_WRITTEN EXERCISE_
Reproduce, please, only the lines from the first line below to the line containing "grass('lawn', LAWN, 260000, 0.03, 0.055, 0.012, m_grass, 'short", inclusive.

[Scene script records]

━━━━━━━━━━━━━━━━━━━━━━━━━━━━━━

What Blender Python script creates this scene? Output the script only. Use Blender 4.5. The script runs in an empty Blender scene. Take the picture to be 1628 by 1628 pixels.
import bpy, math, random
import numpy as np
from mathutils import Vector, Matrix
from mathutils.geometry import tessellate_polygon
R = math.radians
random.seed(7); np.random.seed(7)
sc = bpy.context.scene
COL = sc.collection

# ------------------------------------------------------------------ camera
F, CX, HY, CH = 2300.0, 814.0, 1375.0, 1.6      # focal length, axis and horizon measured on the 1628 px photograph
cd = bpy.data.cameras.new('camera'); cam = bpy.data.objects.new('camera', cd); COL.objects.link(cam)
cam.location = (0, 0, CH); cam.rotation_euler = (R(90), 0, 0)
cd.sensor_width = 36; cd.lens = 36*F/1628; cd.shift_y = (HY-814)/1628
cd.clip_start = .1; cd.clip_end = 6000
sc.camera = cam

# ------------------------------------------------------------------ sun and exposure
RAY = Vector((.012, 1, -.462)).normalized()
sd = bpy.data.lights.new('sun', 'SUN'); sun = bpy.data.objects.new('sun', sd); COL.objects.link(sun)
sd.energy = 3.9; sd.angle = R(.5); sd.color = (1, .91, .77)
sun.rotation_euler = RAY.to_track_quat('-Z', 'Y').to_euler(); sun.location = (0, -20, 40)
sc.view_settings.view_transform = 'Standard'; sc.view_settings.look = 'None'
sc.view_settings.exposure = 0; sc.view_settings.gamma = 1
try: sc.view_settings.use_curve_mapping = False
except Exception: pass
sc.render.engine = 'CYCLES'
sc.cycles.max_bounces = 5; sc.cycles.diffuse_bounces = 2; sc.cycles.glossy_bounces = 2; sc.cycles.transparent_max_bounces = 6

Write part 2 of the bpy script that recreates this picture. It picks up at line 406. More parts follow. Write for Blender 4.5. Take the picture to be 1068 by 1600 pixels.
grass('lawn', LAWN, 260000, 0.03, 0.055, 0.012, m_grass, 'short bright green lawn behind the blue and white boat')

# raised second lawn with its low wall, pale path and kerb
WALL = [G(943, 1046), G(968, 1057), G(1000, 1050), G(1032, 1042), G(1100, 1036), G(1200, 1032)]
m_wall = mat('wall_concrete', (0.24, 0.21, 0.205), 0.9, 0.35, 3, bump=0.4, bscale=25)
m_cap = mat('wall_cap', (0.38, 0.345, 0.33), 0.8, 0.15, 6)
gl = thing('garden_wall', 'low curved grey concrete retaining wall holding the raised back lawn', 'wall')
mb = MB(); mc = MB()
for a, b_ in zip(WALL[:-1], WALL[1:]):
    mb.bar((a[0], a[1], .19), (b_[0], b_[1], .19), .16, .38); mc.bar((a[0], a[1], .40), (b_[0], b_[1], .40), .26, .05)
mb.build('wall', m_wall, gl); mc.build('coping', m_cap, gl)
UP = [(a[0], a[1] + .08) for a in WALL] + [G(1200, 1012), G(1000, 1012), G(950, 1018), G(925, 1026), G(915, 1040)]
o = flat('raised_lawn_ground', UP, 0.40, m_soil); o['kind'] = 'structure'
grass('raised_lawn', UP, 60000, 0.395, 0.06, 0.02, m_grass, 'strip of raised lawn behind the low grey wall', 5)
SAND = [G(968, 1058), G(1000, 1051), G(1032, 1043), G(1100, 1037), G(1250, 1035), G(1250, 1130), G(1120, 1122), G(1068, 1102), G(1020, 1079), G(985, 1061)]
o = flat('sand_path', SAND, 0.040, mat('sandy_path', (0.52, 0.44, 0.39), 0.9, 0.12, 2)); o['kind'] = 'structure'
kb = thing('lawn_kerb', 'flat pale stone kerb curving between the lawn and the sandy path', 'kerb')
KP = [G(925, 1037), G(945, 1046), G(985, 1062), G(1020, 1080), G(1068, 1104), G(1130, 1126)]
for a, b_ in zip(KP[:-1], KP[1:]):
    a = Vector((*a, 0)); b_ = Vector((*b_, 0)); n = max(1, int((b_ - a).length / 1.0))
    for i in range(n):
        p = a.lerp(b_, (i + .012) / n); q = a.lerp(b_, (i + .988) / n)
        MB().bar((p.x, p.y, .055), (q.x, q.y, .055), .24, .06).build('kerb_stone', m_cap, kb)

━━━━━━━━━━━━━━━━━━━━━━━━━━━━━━

_WRITTEN ANSWER_
What Blender Python script creates this scene? Output the script only. Use Blender 4.5. The script runs in an empty Blender scene. Take the picture to be 1628 by 1628 pixels.
import bpy, math, random
import numpy as np
from mathutils import Vector, Matrix
from mathutils.geometry import tessellate_polygon
R = math.radians
random.seed(7); np.random.seed(7)
sc = bpy.context.scene
COL = sc.collection

# ------------------------------------------------------------------ camera
F, CX, HY, CH = 2300.0, 814.0, 1375.0, 1.6      # focal length, axis and horizon measured on the 1628 px photograph
cd = bpy.data.cameras.new('camera'); cam = bpy.data.objects.new('camera', cd); COL.objects.link(cam)
cam.location = (0, 0, CH); cam.rotation_euler = (R(90), 0, 0)
cd.sensor_width = 36; cd.lens = 36*F/1628; cd.shift_y = (HY-814)/1628
cd.clip_start = .1; cd.clip_end = 6000
sc.camera = cam

# ------------------------------------------------------------------ sun and exposure
RAY = Vector((.012, 1, -.462)).normalized()
sd = bpy.data.lights.new('sun', 'SUN'); sun = bpy.data.objects.new('sun', sd); COL.objects.link(sun)
sd.energy = 3.9; sd.angle = R(.5); sd.color = (1, .91, .77)
sun.rotation_euler = RAY.to_track_quat('-Z', 'Y').to_euler(); sun.location = (0, -20, 40)
sc.view_settings.view_transform = 'Standard'; sc.view_settings.look = 'None'
sc.view_settings.exposure = 0; sc.view_settings.gamma = 1
try: sc.view_settings.use_curve_mapping = False
except Exception: pass
sc.render.engine = 'CYCLES'
sc.cycles.max_bounces = 5; sc.cycles.diffuse_bounces = 2; sc.cycles.glossy_bounces = 2; sc.cycles.transparent_max_bounces = 6

Write part 2 of the bpy script that recreates this picture. It picks up at line 406. More parts follow. Write for Blender 4.5. Take the picture to be 1068 by 1600 pixels.
grass('lawn', LAWN, 260000, 0.03, 0.055, 0.012, m_grass, 'short bright green lawn behind the blue and white boat')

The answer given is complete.